The following essay by Cormac Finn, a first-year business studies student at Dublin City University, won first prize in the undergraduate section of the Young Business Writer awards.
Every summer when I was aged between four and eight, I dreaded the three or four weeks that I would spend with my grandmother. Not because I didn't like her, but because of the way she carried on when she made me go shopping with her. Being dragged by the arm from one packed and stuffy department store to another wasn't exactly my idea of fun. Along with the embarrassment of being towed around the shops like a baggage trolley, I had to stand alongside her at the cash desk while she insisted on knowing "how much is that in old money?"
But the ordeal didn't stop there. The local restaurant was the gathering point for my grandmother and her "cronies" where they would discuss their day's purchases and how it never cost that much "back in my day"!
Until recently, I couldn't have imagined myself using the phrase, "how much is that in old money?" in a serious conversation. But with the arrival of the euro over the next 18 months, I can now see myself pestering a cash-desk clerk in the way my grandmother used to. I shiver at the prospect.
The euro will mean us having to adapt to significant changes in our day-to-day dealings. Visions of people walking around with calculators in their pockets are at the forefront of my mind when I think of the initial stages of introduction.
The question often asked is: why is a single currency needed? One answer is that it will make life better and easier for participating countries in the long run. The long run indeed. Just how long will it take people all over Europe to adjust?

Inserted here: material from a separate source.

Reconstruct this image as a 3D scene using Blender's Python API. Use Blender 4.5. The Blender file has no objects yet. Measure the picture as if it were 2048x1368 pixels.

Considering that from January 1st, 1999, €1 became the fixed and irrevocable equivalent of £0.787564, many people will find it difficult to multiply and divide correctly six decimal places in order to establish if they are buying a cheaper loaf of bread at their local supermarket.
Euro notes and coins will be introduced on January 1st, 2002 and by February 28th at the latest, old notes and coins will be withdrawn from circulation. This is a short time to get properly acquainted with a whole new currency, especially for the elderly and those with learning disabilities.
To help in the transition, every participating government is required to run extensive information campaigns to educate people on the changeover process. These campaigns will go a long way to easing the impact of the change but only time will tell their full effectiveness.
So, what can we expect to gain from converting to the euro? The first obvious point is the convenience of having a common currency between so many nations. At present there are 12 European countries involved in the Economic and Monetary Union (EMU), including Greece, which joined last January. The non-EMU countries that have decided to "sit on the fence" and watch the system evolve are Sweden, Britain and Denmark. With the majority of large European countries introducing the euro, ordinary citizens can benefit greatly from the elimination of foreign exchange costs between euro-zone countries.
Greater price transparency when all goods are priced in euros should lead to increased competition in the Single Market and, therefore, lower prices for consumers.
For the businessperson, the single currency provides openings in new markets by simplifying and minimising the cost of international transactions. With the instability of exchange rates gone, investments will be more predictable and trade within the euro zone will be facilitated.
The benefits of the single currency are enormous. No longer will you have to queue at the bureau de change for your French francs or Spanish pesetas and then have to pay exorbitant handling charges along with losing money because of the bad exchange rate.
But what if the master plan fails? Since the launch of the euro in January 1999 it has dropped in value against the other major currencies such as the dollar and the yen. There are heavy costs to be incurred by businesses and banks in order to make the transition to the euro and this may influence feelings towards it. Accounting systems, stock control, price labelling, software and currency distribution systems have to be changed, updated or replaced to bring them into line with the new currency. All this costs money and the danger to the public is that financial institutions and companies may pass on to the consumer the costs of conversion.
One of the main implications of participation in the single currency is the loss of control over domestic monetary policy to the European Central Bank (ECB) in Frankfurt. In essence, the countries involved have placed their economic futures in the hands of the ECB and scepticism remains as to whether or not it is right to put so much responsibility into the control of one institution.
On balance, however, I disagree with the title of this essay, that the single currency is not in Ireland's best interest. I may not be an economist but from what I have learned, the single currency sounds like a very good idea.
Some argue that the Republic should have stayed out in common with Britain, our largest trading partner. But it is time that this State emphasised its independence and self-confidence.
The euro is coming and there is nothing we can do to stop it. When it hits our pockets in early 2002 we will have to make the most of the opportunities it brings and not dwell on the potential downsides to it. The single currency, I believe, is in Ireland's best interest.